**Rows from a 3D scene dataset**
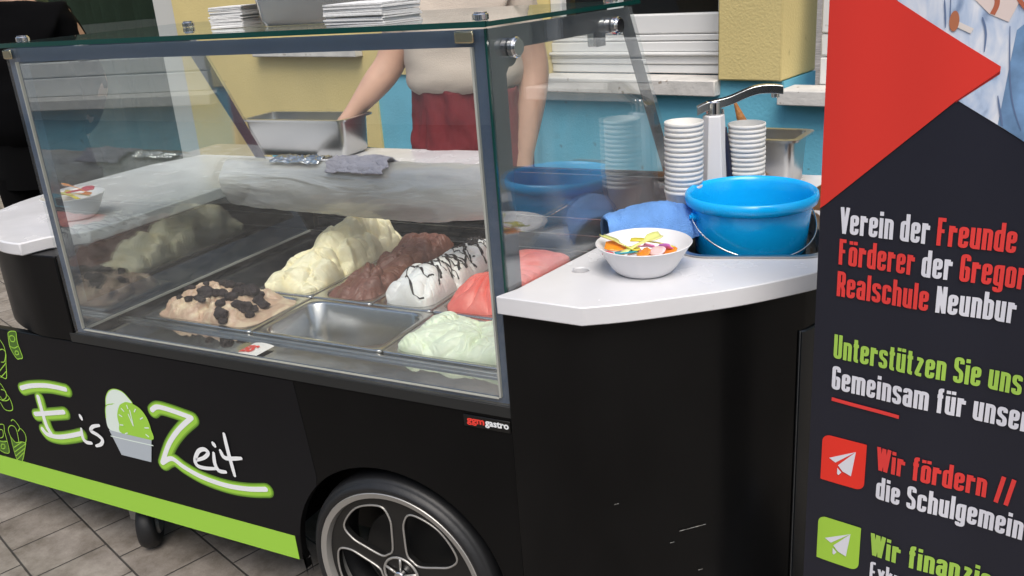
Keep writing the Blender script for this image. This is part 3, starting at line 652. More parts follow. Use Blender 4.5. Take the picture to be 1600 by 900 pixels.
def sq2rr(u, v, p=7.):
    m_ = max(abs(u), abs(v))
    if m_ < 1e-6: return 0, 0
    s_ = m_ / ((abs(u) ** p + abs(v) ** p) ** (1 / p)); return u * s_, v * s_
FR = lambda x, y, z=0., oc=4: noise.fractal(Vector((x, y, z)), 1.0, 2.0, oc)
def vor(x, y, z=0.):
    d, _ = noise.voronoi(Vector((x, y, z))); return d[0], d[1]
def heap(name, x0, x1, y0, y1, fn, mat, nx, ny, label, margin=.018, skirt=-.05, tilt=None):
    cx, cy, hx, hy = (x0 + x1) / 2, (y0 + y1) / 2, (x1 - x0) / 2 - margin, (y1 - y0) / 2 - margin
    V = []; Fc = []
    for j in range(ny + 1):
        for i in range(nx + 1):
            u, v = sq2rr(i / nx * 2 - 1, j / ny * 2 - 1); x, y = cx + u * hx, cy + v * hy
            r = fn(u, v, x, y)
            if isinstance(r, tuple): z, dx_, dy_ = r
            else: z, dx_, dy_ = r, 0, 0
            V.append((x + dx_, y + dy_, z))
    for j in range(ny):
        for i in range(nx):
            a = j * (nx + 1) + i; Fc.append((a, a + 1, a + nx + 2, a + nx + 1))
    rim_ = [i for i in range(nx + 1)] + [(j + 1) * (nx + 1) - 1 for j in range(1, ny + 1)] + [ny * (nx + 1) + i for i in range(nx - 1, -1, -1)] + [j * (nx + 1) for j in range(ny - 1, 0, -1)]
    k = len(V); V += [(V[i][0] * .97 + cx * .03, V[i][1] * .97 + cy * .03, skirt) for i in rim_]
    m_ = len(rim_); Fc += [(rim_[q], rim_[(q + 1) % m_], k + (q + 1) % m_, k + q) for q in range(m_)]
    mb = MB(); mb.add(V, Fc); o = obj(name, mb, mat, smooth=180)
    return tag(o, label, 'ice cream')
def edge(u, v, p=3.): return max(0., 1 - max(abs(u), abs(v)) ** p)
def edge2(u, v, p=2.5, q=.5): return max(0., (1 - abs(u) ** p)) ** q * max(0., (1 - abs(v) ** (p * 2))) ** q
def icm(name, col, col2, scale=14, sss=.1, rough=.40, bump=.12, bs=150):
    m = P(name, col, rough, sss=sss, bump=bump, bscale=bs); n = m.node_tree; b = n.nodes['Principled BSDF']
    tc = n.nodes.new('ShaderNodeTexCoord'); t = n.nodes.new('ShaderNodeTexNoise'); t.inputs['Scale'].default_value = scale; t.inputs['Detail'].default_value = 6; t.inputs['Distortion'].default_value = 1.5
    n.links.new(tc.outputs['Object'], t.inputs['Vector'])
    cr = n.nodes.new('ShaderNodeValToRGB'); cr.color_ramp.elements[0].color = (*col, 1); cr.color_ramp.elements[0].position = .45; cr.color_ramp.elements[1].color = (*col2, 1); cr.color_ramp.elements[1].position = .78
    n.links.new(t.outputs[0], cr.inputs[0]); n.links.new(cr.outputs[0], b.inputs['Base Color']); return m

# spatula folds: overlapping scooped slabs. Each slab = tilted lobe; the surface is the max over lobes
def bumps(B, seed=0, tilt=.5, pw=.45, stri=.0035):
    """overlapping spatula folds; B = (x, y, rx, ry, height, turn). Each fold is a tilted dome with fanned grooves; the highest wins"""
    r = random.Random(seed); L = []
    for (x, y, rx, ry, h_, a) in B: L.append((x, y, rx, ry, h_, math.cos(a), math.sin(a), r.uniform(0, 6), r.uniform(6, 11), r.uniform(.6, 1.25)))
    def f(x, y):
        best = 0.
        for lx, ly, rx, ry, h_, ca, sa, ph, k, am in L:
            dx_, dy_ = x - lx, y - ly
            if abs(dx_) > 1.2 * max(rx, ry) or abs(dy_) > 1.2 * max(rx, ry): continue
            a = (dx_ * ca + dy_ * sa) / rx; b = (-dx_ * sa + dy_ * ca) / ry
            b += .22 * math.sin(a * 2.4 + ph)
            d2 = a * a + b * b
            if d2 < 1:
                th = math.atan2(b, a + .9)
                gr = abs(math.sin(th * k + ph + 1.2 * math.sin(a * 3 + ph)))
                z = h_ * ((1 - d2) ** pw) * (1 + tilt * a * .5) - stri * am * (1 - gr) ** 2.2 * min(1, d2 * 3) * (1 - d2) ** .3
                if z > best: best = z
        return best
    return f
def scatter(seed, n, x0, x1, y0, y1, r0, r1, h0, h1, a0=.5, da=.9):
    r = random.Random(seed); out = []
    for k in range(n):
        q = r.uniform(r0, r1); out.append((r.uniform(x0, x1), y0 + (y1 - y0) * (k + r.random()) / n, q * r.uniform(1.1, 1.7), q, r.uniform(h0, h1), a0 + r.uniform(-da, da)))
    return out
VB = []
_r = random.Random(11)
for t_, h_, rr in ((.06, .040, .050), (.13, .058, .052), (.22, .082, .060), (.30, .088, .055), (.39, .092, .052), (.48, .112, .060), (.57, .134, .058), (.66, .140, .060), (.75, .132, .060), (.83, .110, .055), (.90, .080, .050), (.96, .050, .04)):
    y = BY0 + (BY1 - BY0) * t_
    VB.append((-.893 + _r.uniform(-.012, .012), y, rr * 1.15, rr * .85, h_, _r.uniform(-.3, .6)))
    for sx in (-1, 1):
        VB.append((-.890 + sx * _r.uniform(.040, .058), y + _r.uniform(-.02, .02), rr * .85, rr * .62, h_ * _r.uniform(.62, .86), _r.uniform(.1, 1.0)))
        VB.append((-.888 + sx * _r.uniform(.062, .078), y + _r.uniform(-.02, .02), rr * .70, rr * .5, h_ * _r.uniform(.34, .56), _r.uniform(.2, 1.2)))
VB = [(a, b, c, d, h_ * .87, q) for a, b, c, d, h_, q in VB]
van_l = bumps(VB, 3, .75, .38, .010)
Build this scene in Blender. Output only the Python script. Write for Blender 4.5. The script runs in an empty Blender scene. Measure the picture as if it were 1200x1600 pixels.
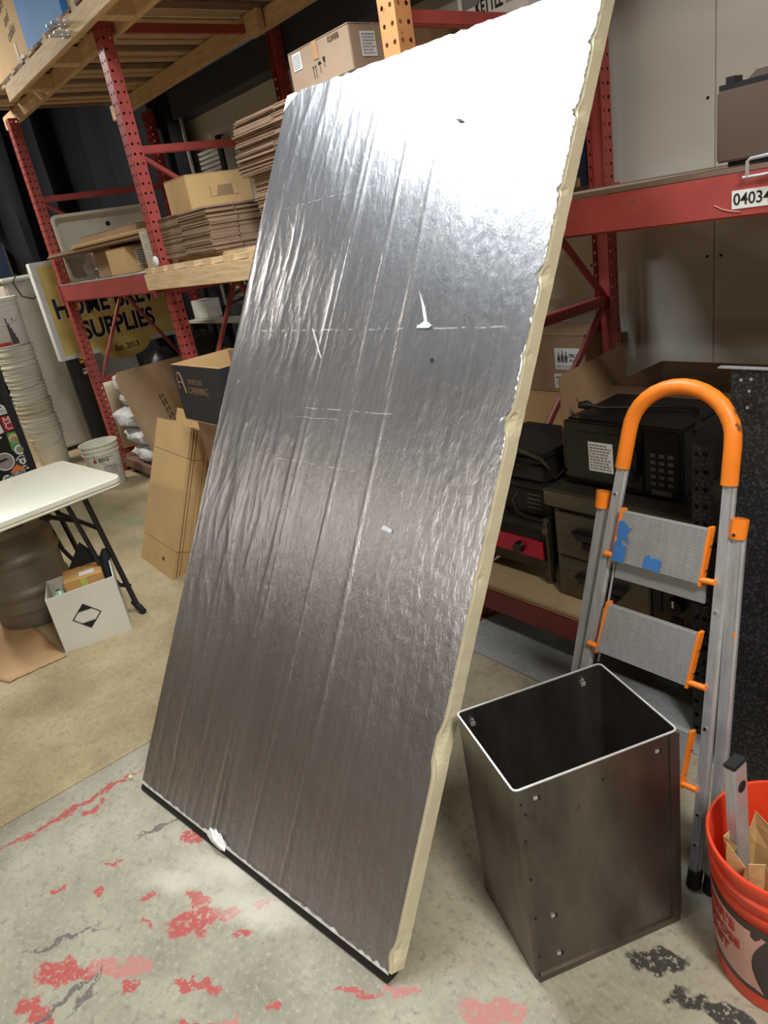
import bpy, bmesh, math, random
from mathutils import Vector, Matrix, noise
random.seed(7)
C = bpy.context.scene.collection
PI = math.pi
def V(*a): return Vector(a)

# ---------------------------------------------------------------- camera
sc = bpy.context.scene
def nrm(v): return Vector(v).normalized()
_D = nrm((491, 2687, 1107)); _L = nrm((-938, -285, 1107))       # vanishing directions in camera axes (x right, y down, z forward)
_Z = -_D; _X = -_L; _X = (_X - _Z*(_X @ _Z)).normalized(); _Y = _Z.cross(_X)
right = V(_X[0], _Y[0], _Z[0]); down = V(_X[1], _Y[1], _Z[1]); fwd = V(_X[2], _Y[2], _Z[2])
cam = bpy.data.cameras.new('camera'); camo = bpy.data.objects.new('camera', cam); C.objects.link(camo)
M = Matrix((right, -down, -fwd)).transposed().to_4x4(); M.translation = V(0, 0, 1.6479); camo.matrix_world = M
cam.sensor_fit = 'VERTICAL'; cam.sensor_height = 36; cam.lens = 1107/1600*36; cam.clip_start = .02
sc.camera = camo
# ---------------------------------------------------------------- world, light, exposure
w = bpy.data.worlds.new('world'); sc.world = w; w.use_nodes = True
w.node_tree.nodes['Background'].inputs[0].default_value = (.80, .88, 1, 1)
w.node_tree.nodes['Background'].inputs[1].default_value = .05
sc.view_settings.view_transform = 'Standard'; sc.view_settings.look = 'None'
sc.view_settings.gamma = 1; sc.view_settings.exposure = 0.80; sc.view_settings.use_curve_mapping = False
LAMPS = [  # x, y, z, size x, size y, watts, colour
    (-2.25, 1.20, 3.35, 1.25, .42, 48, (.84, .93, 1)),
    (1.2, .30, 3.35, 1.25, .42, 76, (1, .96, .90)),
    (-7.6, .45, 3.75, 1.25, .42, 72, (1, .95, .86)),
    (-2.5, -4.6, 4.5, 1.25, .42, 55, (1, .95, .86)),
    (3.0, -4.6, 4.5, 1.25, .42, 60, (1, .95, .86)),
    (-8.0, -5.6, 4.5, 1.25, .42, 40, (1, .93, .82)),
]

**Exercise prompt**
Select all lines with the word "pixels" from the entries above.

**The answer**
Keep writing the Blender script for this image. This is part 3, starting at line 652. More parts follow. Use Blender 4.5. Take the picture to be 1600 by 900 pixels.
Build this scene in Blender. Output only the Python script. Write for Blender 4.5. The script runs in an empty Blender scene. Measure the picture as if it were 1200x1600 pixels.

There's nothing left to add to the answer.